Mackay conoció a Unamuno en la Residencia de Estudiantes y luego lo visitó en Salamanca, primero hacia finales de 1915, y luego el año siguiente y en 1919. En la Casa-Museo Unamuno de la Universidad de Salamanca se encuentra esta carta del escocés-hispanoamericano, escrita en 1930: “...pienso en usted y en aquellos dos días inolvidables que, hacia fines del año pasado, pasé al lado suyo en el hotelcito de Hendaya. / Usted fue de los pensadores contemporáneos, quien más hondamente ha influido sobre mí. Hallé en sus escritos lo que no encontraba en otra parte en la literatura moderna... Que suerte que llegué aquella mañana a Hendaya como quien visita un santuario. Estuve un par de días cerca de usted mirándole, escuchándole. Al partir una tarde para París, llevé conmigo la satisfacción íntima de poder querer más aún al hombre que a sus escritos”.
De esto y de mucho más estuvimos hablando con el maestro Samuel Escobar, peruano como este escriba, el pasado 28 de julio, día especial para los que nacimos en la tierra de Vallejo y del Inca Garcilaso de la Vega. Estuvimos en esta mi Salamanca con Ana Chaguaceda, directora de la Casa-Museo. ¡Con cuánta emoción recordaba Escobar los hechos de Mackay en Lima, su amparo a lo más nutrido de la joven intelectualidad peruana, su admiración por Unamuno. Él mismo quiso hacer su tesis sobre el vasco de Salamanca, en 1967, cuando estudiaba el doctorado en la Universidad Complutense… Y luego, repasando los libros que Mackay envió a Unamuno. Y Antes un abrazo con el patriarca Antonio Romero y su esposa Lidia. Y luego una comida a orillas del Tormes, frente a la isla que me pertenece porque la tengo en mi mirada. Después la comunión con Rubén y Ana Llanos, del Alto Perú. ¡Grande fue el abrazo con el pretexto de las Fiestas Patrias! ¡Grande el diálogo fraterno con este peruano universal!
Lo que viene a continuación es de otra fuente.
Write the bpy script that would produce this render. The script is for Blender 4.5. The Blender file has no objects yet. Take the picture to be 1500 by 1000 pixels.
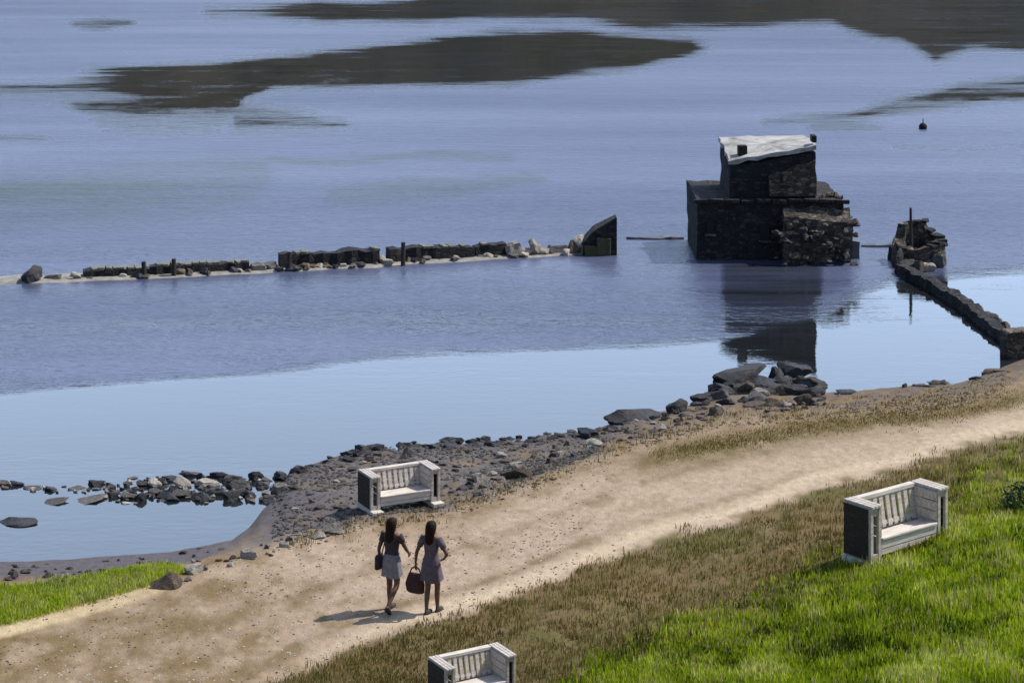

El tren ya salía hacia Madrid, Escobar saludaba tras los cristales y yo como oyendo una voz no tan lejana. Parecía la de Mackay dirigiéndose a Unamuno: usted es el “príncipe de los pensadores cristianos modernos”, “el pensador más profético, el escritor más culto y el hombre más integral de todos los hombres de letras del siglo veinte”…
¡Esta Salamanca inmortal que levanta magnánimo sitio para mi alma! ¡Esta emoción desnuda por la visita de Samuel Escobar!